• [Exercise requirements]: Repeat exactly the lines from the start through the line with "col = scene.collection", both ends included.

* Start Data block *

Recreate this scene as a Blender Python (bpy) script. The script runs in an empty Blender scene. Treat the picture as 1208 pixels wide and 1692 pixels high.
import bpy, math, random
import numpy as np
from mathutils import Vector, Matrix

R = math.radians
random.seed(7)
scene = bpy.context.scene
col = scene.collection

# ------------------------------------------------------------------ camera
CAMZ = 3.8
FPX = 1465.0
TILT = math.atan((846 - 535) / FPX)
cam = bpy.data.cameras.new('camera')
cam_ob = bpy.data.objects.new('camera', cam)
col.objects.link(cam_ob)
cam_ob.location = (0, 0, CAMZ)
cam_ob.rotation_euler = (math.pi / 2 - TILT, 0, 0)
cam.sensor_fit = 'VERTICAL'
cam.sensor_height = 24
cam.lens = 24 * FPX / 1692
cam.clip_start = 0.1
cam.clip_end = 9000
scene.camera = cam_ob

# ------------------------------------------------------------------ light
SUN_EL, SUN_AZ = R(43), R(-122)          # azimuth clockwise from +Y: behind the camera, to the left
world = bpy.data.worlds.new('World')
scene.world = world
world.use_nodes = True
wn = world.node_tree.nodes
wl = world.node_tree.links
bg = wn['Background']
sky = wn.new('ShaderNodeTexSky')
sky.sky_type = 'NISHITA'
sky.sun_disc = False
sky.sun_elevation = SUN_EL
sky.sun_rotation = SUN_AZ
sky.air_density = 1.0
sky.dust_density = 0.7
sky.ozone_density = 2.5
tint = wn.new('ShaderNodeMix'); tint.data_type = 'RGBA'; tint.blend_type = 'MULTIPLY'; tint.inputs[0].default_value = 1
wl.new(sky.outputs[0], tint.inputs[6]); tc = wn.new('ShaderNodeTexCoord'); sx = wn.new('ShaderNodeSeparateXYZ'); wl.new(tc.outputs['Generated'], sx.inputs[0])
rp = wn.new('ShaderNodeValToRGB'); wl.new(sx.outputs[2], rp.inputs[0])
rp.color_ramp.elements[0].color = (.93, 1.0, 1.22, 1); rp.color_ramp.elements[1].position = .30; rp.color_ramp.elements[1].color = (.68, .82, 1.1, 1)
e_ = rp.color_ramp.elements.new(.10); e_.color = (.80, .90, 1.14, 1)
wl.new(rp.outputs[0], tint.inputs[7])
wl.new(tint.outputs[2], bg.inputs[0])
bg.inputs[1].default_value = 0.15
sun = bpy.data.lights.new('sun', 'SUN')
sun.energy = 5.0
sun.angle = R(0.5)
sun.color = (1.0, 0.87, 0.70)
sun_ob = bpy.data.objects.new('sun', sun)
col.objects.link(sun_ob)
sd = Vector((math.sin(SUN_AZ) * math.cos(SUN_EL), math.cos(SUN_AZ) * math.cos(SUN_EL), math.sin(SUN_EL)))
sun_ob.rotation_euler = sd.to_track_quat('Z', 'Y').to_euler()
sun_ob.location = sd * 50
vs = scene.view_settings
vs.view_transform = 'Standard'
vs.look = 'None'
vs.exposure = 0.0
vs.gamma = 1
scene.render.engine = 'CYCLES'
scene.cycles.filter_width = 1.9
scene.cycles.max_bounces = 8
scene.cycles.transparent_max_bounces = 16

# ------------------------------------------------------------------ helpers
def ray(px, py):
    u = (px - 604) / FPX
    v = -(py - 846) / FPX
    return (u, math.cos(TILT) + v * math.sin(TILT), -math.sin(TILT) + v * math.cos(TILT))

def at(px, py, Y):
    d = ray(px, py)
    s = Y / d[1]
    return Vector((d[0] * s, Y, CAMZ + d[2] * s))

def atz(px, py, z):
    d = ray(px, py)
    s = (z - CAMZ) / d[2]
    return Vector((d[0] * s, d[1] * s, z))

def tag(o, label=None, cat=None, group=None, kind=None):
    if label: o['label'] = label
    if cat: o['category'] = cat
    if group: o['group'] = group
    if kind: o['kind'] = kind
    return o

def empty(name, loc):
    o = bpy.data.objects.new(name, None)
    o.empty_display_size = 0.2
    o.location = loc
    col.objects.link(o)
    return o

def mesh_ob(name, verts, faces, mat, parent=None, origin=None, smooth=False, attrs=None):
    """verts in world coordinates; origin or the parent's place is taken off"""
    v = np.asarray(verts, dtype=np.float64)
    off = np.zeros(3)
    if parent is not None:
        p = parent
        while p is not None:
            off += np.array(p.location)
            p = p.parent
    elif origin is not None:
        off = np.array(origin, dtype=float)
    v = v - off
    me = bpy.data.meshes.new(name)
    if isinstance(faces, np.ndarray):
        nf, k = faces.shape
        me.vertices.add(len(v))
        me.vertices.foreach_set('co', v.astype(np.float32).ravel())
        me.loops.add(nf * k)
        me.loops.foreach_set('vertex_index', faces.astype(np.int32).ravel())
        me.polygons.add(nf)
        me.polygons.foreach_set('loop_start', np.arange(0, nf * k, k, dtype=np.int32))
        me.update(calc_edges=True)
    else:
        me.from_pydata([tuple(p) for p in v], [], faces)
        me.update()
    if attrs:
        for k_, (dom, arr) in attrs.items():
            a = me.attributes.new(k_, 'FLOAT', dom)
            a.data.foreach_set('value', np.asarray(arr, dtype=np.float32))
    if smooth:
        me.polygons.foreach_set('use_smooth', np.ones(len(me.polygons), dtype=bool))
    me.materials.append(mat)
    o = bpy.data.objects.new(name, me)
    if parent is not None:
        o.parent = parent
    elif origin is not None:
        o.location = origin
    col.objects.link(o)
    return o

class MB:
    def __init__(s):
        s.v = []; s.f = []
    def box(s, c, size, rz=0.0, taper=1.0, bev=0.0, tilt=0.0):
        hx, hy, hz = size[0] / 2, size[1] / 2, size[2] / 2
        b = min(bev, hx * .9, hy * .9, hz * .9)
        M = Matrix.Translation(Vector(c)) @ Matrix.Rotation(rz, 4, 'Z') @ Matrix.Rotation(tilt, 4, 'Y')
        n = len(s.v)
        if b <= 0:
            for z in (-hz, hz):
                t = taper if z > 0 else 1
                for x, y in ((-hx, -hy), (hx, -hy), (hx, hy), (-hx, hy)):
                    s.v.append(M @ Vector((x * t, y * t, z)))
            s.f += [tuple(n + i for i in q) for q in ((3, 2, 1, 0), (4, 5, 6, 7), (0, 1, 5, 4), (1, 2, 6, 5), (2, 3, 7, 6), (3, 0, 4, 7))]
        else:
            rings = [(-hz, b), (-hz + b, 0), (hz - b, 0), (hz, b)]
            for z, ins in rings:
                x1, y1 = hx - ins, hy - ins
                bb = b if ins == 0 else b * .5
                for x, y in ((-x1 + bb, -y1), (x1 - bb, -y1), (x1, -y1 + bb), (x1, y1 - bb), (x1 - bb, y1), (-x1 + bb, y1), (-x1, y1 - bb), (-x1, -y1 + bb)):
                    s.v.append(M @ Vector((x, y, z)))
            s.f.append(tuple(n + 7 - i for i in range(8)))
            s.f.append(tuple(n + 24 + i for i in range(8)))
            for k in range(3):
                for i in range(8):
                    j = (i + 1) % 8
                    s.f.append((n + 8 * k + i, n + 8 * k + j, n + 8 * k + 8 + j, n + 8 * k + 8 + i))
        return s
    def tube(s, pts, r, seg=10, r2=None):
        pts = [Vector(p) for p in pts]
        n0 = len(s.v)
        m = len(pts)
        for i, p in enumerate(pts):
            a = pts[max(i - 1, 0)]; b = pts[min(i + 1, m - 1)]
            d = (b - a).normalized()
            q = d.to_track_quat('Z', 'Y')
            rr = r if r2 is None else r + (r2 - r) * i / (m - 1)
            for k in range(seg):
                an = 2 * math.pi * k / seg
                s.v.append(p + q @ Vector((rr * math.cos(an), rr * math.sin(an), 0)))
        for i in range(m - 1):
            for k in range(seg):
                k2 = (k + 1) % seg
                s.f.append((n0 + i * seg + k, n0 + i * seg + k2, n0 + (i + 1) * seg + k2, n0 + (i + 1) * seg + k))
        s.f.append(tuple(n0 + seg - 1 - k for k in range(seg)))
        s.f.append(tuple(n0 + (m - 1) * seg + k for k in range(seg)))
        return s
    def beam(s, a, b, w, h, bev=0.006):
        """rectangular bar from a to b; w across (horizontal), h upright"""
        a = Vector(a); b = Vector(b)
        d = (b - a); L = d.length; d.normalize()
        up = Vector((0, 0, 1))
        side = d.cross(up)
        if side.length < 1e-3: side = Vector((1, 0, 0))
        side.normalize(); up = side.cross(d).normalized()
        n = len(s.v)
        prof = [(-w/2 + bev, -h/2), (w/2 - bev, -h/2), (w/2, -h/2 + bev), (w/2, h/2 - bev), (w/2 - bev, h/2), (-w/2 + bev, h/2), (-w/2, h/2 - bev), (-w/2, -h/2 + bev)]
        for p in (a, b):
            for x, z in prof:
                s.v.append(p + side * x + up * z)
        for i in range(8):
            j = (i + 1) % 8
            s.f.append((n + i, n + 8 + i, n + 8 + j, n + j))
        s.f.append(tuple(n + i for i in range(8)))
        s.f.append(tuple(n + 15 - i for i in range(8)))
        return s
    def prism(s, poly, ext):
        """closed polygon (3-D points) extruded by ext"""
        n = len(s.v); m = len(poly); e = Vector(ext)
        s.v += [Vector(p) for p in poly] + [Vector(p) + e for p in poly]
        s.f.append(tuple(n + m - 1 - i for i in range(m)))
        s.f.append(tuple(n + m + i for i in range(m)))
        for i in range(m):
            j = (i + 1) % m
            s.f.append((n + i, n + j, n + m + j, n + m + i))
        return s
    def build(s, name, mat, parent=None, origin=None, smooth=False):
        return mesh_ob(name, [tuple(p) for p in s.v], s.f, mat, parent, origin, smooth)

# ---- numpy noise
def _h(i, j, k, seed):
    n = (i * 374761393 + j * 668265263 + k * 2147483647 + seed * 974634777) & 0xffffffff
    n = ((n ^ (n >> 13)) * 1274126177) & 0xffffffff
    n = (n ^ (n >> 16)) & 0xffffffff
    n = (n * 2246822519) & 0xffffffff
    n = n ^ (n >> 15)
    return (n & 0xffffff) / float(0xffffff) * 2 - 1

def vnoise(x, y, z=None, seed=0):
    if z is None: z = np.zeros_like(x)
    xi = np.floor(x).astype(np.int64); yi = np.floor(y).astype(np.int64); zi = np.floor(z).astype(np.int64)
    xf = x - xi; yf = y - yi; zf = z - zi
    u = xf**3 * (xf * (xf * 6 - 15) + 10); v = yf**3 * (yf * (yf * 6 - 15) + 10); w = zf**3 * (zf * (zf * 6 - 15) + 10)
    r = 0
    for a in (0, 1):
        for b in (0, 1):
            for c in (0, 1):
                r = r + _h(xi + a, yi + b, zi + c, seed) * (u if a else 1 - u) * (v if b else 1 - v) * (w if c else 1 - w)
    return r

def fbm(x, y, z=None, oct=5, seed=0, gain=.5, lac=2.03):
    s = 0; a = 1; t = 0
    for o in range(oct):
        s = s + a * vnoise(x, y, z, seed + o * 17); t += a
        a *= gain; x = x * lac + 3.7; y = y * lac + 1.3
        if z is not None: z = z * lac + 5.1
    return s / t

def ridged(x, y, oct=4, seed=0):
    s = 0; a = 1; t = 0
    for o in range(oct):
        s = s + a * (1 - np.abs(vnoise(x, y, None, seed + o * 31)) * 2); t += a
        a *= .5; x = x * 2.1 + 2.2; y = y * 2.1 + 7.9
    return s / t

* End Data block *

• [Response to the task]:
Recreate this scene as a Blender Python (bpy) script. The script runs in an empty Blender scene. Treat the picture as 1208 pixels wide and 1692 pixels high.
import bpy, math, random
import numpy as np
from mathutils import Vector, Matrix

R = math.radians
random.seed(7)
scene = bpy.context.scene
col = scene.collection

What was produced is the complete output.